The military says the systems were designed to blare pop music and political messages as far as 10km (6.21 miles), enough to reach the city of Kaesong and its nearly 200,000 residents.
But audits released at the time showed the new speakers did not meet those standards and were not as powerful as the military had called for.
According to former navy officer Kim Young-su, although the speakers passed two out of three initial tests in 2016, the trials took place in the morning or at night, when sound travels furthest.
South Korea rarely operates the speakers during those times now, so as not to disturb nearby South Korean residents as much, said Kim, who investigated and raised the issues to government corruption watchdogs and the police.
The issues led the Ministry of National Defence to sue the manufacturer, but a court dismissed the case, saying that too many environmental factors can affect the performance.
Tests in 2017 showed that messages or songs from the speakers could not be understood further than 7km, and more often closer to 5km, according to the audit and Kim, not enough to reach a city such as Kaesong.
The ministry said in a statement that performance may vary depending on conditions such as temperature, humidity, and terrain, but that it did not consider the loudspeakers’ performance to be restricted.
Kim Sung-min, who defected from the North in 1999 and runs a Seoul radio station that broadcasts news into North Korea, said the mountainous border terrain and North Korea’s own loudspeakers in the area further diminish the reach of South Korea’s psychological warfare.
North Korea’s broadcasts are less aimed at winning over people in the South and more at “suppressing” the South’s broadcasts by overpowering or muddling the message, he said.

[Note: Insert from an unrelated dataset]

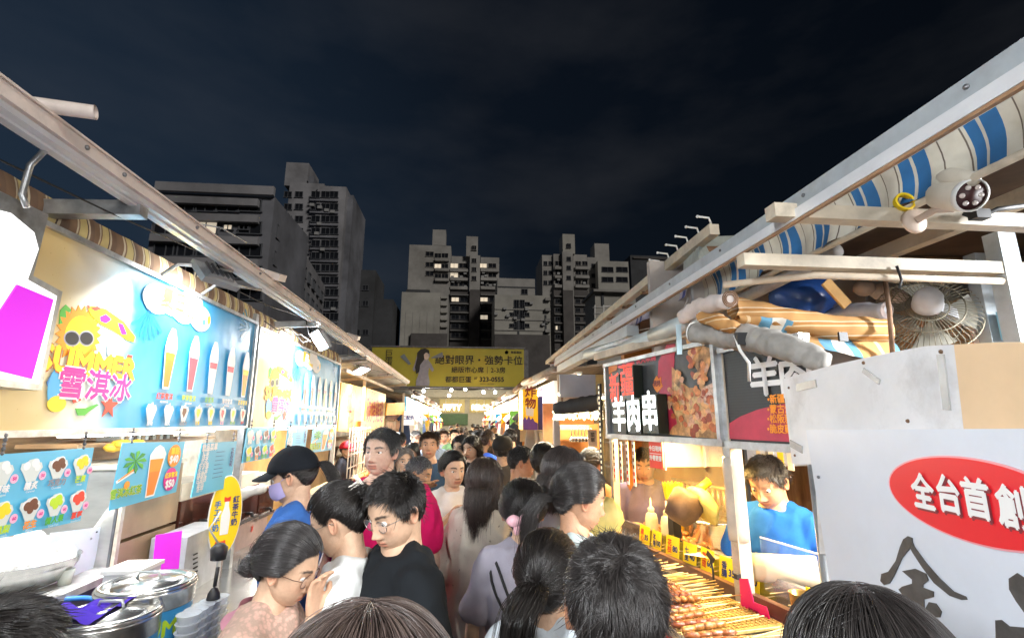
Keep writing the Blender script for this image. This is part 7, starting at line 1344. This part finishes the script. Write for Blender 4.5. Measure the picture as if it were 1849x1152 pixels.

“These broadcasts play a role in instilling a yearning for the outside world, or in making them realise that the textbooks they have been taught from are incorrect,” he said.
At least two North Korean soldiers from the front lines defected to the South in 2017 after listening to loudspeaker broadcasts, local media reported, citing South Korean officials.
The angry North Korean reaction to the broadcasts also suggests the loudspeakers strike a nerve with the authoritarian country, said Steve Tharp, a retired US Army officer who spent years working along the border.
“We know that the North Koreans find them partly effective because they have spent a lot of time getting them turned off,” he said.